‘Black Cake’ production designer Arwel Jones recreated a Jamaican beach in a studio in Wales [Exclusive Video Interview]
“Black Cake” production designer Arwel Jones wasn’t familiar with Charmaine Wilkerson‘s best-selling novel on which the Hulu series is based, but he quickly familiarized himself with it — but not too much. “I’m always very careful about doing too much research into the book itself if there are variations with the script,” he tells Gold Derby at our Meet the Experts: TV Production Design panel (watch the exclusive video interview above). “It can take the wrong turn with a slight design hint when you do certain tweaks, so it’s good to have it as your basis, but it’s very, very important to leave it behind and go off the script.”
The eight-episode series focuses on the life of Eleanor Bennett, née Covey Lincook, who’s played by Chipo Chung as an adult and Mia Isaac as a young woman. She dies in the present day, leaving her adult children with a flash drive containing stories and secrets about her life she had never shared. That show spans the world — her native Jamaica, London, Scotland, Italy and California — but obviously could not shoot on location entirely.
“I always say I’d build everything if I could so that I could control it.
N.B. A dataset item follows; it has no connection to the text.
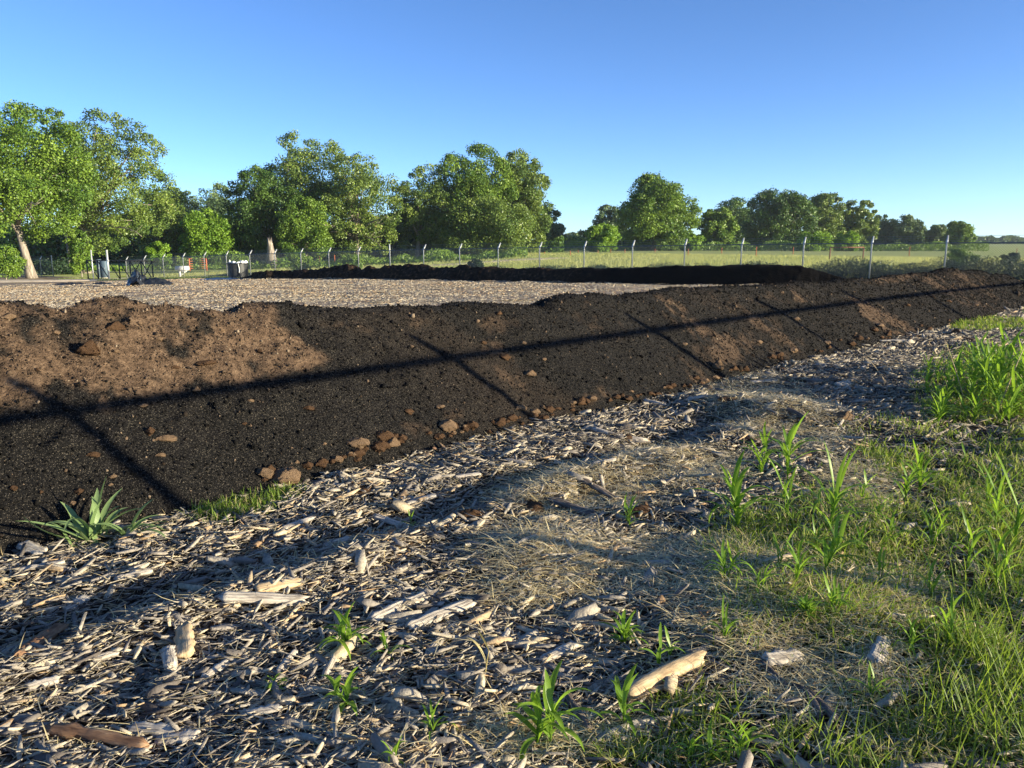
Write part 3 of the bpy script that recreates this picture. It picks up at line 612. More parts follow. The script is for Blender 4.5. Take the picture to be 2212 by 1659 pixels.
for k, (a, b, w) in enumerate([((250,1260),(330,1245),12),((700,1190),(760,1170),12),((1390,870),(1440,880),9),((1620,830),(1680,826),8),((1480,870),(1530,860),9),((610,1150),(680,1128),11),((980,1040),(1040,1030),9),((1090,1000),(1150,1012),9),((440,1480),(500,1440),16),((600,1470),(640,1420),14),((200,1440),(260,1420),13),((700,1480),(740,1400),12),((520,1560),(610,1545),16),((60,1500),(130,1480),16),((1280,1010),(1330,1000),9),((1760,790),(1820,795),7),((1860,800),(1890,785),7),((2120,1000),(2180,1040),10),((1900,740),(1960,738),6)]):
    plank(a, b, w, .02, 'wood_splinter', 'pale splinter longer than the chips round it', 'wood', seed=60+k, tilt=.35)['group'] = 'longer splinters in the mulch'

# ------------------------------------------------------------------ leafy plants
def blades(spec, name, mat, parent=None):
    mb = MB(); tl = []
    for (x, y, z, L, w, yaw, el, dr) in spec:
        n = 9; k = np.linspace(0, 1, n); e = el-dr*k**1.3; ds = L/(n-1)
        rr = np.concatenate([[0], np.cumsum(np.cos(e[:-1])*ds)]); zz = np.concatenate([[0], np.cumsum(np.sin(e[:-1])*ds)])
        yw = yaw+.15*np.sin(k*3+yaw); cx = x+rr*np.cos(yw); cy = y+rr*np.sin(yw); cz = z+zz
        ww = w*.5*np.clip(np.sin(np.clip(k*.86+.14, 0, 1)*pi)**.7, .03, 1); ww[-1] = .0005
        nx, ny = -np.sin(yw), np.cos(yw); up = .35
        V = np.stack([np.stack([cx-nx*ww, cy-ny*ww, cz+ww*up], 1), np.stack([cx, cy, cz], 1), np.stack([cx+nx*ww, cy+ny*ww, cz+ww*up], 1)], 1).reshape(-1, 3)
        b = np.arange(n-1)*3; F = np.concatenate([np.stack([b, b+1, b+4, b+3], 1), np.stack([b+1, b+2, b+5, b+4], 1)])
        mb.add(V, [F]); tl.append(np.full(len(V), rng.random()))
    return mk(name, np.concatenate(mb.V), [np.concatenate(g) for g in mb.F.values()], mat, parent, True, {'tint': np.concatenate(tl)})
def weed(px, py, ptop, label, nst=2, nl=6, mat='weed', wide=1., spread=.5, group=None, name='leafy_weed', lean=0.):
    P = gp(px, py); d = np.linalg.norm(P-O3); hgt = max(.03, (py-ptop)/FPX*d*np.interp(py, [1200, 1450], [1.22, 1.0]))
    root = empty(name, (P[0], P[1], gz(P[0], P[1]))); tag(root, label, 'weed', group)
    st, lf = MB(), []
    for i in range(nst):
        a = rng.random()*6.28; sp = spread*hgt*.3*rng.random(); bx_, by_ = cos(a)*sp, sin(a)*sp; h = hgt*(.55+.2*rng.random()) if i else hgt*.68
        lx, ly = rng.normal(0, .08)*h+lean*h, rng.normal(0, .08)*h
        k = np.linspace(0, 1, 5); st.tube(np.stack([(bx_+lx)*k**1.2, (by_+ly)*k**1.2, h*k-.01], 1), np.linspace(.004, .002, 5)*(.7+hgt), 5)
        for j in range(nl):
            f = .12+.86*(j+1)/nl; L = hgt*(.5+.35*rng.random())*(1.15-.35*abs(f-.6)); e = 1.35-.35*rng.random() if j == nl-1 else .95+.25*rng.normal()
            lf.append(((bx_+lx)*f**1.2, (by_+ly)*f**1.2, h*f-.01, L, .0145*wide*(.6+hgt*1.4)*(.8+.4*rng.random()), a+j*2.5+rng.normal(0, .4), e, (.4 if j == nl-1 else 1.3+.7*rng.random())))
    s_o = st.build('stem', M[mat], root); a_ = s_o.data.attributes.new('tint', 'FLOAT', 'POINT'); a_.data.foreach_set('value', np.full(len(s_o.data.vertices), .3, np.float32))
    blades(lf, 'leaves', M[mat], root); return root
def rosette(px, py, hpx, n, label, mat='weedpale', name='broad_leaf_weed', wide=1.6, el=.75):
    P = gp(px, py); d = np.linalg.norm(P-O3); h = hpx/FPX*d; root = empty(name, (P[0], P[1], gz(P[0], P[1]))); tag(root, label, 'weed')
    blades([(rng.normal(0, .02), rng.normal(0, .02), 0, h*(.6+.6*rng.random()), h*.085*wide*(.7+.6*rng.random()), k*6.28/n+rng.normal(0, .4), max(.1, el+.38*rng.normal()), .75+.5*rng.normal()) for k in range(n)], 'leaves', M[mat], root); return root
rosette(208,1168,120,17,'pale green broad leaved weed on black soil at the left foot of the berm',wide=1.2,el=.95)
rosette(275,1165,95,12,'pale green broad leaved weed at the edge of the chips, right of the larger one',wide=1.2,el=.8)
rosette(175,1180,70,10,'low pale weed lying on black soil, left of the two larger ones',wide=1.2,el=.5)
weed(1593,1148,1037,'tall broad bladed weed left of the short grass, tip upright',3,7,wide=1.5)
weed(1701,1045,955,'arching wide leaved weed in the sunlit straw, right of the upper pair',3,6,wide=1.3)
weed(1645,1030,950,'arching weed in the straw, left of the upper pair',3,6,wide=1.2)
weed(1700,1125,1050,'medium weed below the arching pair',2,6,wide=1.1)
weed(1788,1166,1045,'slim tall weed in the middle of the grass patch',3,6,wide=1.1)
weed(1860,1085,1040,'small bright weed with three leaves in the upper grass patch',2,4,wide=1.2)
weed(1954,1092,1025,'bright upright weed, left of the sunlit pair on the right',2,6,wide=1.3)
weed(1985,1072,1000,'bright upright weed, right of the sunlit pair on the right',3,6,wide=1.3)
weed(2074,1015,978,'single leaning bright leaf blade at the right above the grass',1,3,wide=1.3,lean=.4)
weed(1895,1122,1085,'small weed in the grass under the small bright three leaved one',2,4)
weed(1718,1270,1190,'slender weed with pale stems in the grass patch',3,5)
weed(1777,1242,1160,'weed with one long bright leaf pointing up right',3,6,wide=1.4,lean=.3)
weed(1570,1262,1195,'weed at the left rim of the grass patch',3,6,wide=1.2)
weed(1735,1340,1290,'low sprawling weed with long blades above the white wood block',4,6,wide=1.3,spread=1.2)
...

The greater exteriors, like London itself for example, you can’t replicate London. You have to go get some of London for real,” Jones says. “The same with Italy. We have to get those exteriors, but most of the interiors were builds in the end in a studio in Wales, believe it or not.”
SEE ‘Black Cake’ reviews: Mia Isaac is ‘incredible’ in Hulu’s ‘beautiful and gutting’ new mystery drama
Something else to add under the “believe it or not” column: Jones and his team recreated a Jamaican beach in the Welsh studio when unforeseen circumstances prevented them from filming more footage in Jamaica. “We did two weeks shooting in Jamaica with a certain amount we were intending on shooting back here. But due to various things, we ended up having to replicate a bit of those locations from Jamaica back and doing a lot more of Jamaica. So we even did a Jamaican beach party in a studio in Wales at one point,” he shares. That meant they had to import 18 tons of sand — and very specific sand at that. “We did find as close a match color-wise to the sand we had seen out in Jamaica, so it was a special source. And it was a very refined sand as well, of course, because we couldn’t just get a normal build of sand because people are actually going to be in it, acting in it, working in it, so it had be cleaned. You learn a lot of different things in this job.”
As Covey’s journey takes her across the world, it’s not just the location that changes, but the aesthetic as well. Jones developed a color palette to track Covey’s story from the bright promise of her youth in Jamaica to her low points in Europe before she settles down in California.
“One of the very first mood boards that we submitted to the showrunner [Marissa Jo Cerar] was going with those rich palettes of colors, especially the idea of warm memories as well because we’re telling the story as a flashback quite often,” he shares. “We’re starting off with warm colors, gold and sands and yellows, very rich blues. And I really wanted to drain that out by the time we got to the U.K. and go a bit further with Scotland, making it really kind of dark, just matching the story beats a little. And then just slowly bringing that color back in for California, maybe not quite as vibrant and warm as it was in Jamaica, but it’s heading back towards there because that’s where the family settled and was raised. We wanted it to feel like a real warm family home.”